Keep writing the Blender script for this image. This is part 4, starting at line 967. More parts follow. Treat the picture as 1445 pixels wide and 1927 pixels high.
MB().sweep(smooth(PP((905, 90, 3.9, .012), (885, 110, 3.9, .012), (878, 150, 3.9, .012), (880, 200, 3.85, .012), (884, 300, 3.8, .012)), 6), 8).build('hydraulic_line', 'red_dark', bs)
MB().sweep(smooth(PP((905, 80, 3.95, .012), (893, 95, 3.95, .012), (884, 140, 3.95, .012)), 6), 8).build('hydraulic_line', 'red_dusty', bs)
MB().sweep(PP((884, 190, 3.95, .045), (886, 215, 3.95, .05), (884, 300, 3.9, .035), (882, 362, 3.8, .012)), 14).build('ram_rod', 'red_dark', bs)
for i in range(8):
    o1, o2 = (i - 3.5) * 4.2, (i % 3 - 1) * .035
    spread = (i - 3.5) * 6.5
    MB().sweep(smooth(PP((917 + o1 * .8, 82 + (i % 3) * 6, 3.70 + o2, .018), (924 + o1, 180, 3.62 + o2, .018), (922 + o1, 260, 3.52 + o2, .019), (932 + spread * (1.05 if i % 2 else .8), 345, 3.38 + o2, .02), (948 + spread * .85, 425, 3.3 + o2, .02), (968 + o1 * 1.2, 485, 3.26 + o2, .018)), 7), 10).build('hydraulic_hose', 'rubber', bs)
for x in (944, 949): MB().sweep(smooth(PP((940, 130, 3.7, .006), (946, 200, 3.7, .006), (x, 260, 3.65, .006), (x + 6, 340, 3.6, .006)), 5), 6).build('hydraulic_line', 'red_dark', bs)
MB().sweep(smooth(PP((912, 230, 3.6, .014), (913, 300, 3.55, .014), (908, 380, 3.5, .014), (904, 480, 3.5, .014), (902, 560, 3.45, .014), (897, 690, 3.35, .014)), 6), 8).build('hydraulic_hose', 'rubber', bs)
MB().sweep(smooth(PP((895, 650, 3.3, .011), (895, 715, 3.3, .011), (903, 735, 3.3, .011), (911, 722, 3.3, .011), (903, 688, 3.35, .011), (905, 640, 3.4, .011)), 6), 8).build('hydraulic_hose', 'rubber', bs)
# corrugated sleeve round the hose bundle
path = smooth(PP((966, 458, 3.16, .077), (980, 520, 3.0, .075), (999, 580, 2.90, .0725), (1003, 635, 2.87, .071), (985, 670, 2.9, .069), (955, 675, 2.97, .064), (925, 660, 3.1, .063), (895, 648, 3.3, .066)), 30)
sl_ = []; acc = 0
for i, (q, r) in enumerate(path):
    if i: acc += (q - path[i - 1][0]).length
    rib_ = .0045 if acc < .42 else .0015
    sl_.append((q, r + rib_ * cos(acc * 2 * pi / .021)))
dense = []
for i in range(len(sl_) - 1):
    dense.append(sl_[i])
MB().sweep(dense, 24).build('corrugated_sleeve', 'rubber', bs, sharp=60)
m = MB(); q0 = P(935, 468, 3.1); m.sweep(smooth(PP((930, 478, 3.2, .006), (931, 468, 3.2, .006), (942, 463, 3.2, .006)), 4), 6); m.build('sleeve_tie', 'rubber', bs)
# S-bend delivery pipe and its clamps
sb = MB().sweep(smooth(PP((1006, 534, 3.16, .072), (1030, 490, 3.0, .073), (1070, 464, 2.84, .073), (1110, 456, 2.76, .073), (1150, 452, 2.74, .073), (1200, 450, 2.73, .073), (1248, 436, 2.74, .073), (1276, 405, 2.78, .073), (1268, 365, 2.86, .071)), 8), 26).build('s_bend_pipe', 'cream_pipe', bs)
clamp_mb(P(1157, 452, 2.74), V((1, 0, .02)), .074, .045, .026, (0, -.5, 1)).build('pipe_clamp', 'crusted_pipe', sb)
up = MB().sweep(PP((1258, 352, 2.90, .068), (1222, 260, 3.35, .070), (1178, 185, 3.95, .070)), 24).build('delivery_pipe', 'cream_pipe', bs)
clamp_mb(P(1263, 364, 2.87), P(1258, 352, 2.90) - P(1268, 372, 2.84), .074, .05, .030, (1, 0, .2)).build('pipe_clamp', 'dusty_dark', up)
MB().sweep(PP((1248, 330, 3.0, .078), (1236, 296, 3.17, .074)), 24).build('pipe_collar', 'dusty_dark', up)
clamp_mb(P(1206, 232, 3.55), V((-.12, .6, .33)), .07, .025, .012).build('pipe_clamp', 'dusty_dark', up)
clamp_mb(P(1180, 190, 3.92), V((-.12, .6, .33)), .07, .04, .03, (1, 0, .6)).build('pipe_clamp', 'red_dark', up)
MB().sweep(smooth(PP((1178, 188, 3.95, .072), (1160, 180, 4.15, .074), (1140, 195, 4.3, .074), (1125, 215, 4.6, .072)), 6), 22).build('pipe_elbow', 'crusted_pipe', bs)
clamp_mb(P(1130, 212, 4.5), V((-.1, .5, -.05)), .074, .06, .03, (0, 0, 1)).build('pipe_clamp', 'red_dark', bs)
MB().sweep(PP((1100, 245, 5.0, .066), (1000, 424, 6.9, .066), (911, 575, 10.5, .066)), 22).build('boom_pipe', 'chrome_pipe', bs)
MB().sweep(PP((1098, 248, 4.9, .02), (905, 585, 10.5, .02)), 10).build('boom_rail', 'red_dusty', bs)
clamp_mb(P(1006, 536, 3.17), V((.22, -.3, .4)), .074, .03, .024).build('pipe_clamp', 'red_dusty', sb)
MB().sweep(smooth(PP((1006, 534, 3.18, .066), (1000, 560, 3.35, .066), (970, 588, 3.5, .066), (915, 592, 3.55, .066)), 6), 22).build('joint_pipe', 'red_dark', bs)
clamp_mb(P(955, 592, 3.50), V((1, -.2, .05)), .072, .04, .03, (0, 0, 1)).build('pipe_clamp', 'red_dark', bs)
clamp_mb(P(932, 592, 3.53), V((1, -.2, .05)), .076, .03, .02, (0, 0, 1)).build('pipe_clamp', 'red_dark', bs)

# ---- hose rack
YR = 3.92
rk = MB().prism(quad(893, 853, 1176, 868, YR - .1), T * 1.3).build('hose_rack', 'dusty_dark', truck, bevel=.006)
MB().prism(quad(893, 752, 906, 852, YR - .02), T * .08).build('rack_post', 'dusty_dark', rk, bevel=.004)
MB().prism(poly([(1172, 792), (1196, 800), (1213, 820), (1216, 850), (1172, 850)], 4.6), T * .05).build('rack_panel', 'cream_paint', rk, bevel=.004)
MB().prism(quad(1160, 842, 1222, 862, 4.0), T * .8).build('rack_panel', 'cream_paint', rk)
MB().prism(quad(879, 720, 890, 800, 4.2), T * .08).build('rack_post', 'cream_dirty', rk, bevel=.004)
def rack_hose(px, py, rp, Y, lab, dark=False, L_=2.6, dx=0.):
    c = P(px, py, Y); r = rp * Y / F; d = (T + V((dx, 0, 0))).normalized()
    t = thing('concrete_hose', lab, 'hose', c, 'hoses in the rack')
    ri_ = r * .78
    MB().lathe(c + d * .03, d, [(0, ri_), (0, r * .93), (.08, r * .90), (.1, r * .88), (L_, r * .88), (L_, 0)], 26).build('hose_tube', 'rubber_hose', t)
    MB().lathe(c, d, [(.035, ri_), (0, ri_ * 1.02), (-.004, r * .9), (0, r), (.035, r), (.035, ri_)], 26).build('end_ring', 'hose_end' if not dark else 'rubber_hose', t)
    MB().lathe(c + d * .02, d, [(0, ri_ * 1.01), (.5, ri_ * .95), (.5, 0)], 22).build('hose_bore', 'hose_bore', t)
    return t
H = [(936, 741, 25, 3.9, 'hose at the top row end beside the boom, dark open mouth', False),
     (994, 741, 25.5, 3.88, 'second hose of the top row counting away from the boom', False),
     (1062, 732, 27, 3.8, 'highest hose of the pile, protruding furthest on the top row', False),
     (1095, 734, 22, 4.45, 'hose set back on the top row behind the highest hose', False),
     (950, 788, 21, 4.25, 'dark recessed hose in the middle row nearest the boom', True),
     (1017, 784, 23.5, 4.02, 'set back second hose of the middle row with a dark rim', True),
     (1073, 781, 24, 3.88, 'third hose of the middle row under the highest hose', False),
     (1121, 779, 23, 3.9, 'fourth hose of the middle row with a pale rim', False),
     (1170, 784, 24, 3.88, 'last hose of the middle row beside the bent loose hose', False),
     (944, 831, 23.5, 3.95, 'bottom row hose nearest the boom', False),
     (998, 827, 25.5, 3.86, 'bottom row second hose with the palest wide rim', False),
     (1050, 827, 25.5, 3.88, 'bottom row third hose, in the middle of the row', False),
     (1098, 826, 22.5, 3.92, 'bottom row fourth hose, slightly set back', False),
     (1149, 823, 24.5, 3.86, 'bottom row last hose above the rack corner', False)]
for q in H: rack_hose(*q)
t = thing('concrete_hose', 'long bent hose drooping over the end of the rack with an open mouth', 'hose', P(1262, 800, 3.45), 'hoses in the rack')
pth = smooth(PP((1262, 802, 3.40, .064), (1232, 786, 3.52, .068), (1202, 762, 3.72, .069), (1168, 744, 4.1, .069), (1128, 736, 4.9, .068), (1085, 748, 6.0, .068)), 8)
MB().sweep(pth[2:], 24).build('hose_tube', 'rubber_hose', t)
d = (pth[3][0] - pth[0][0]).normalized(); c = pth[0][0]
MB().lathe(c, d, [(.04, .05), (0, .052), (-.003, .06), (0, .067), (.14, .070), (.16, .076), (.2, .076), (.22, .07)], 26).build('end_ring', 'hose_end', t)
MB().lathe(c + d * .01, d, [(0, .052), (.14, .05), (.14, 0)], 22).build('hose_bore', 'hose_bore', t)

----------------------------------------

WHAT YOU HAVE TO DO
Select every line where the word "wide" occurs.

TASK SOLUTION
Keep writing the Blender script for this image. This is part 4, starting at line 967. More parts follow. Treat the picture as 1445 pixels wide and 1927 pixels high.
     (998, 827, 25.5, 3.86, 'bottom row second hose with the palest wide rim', False),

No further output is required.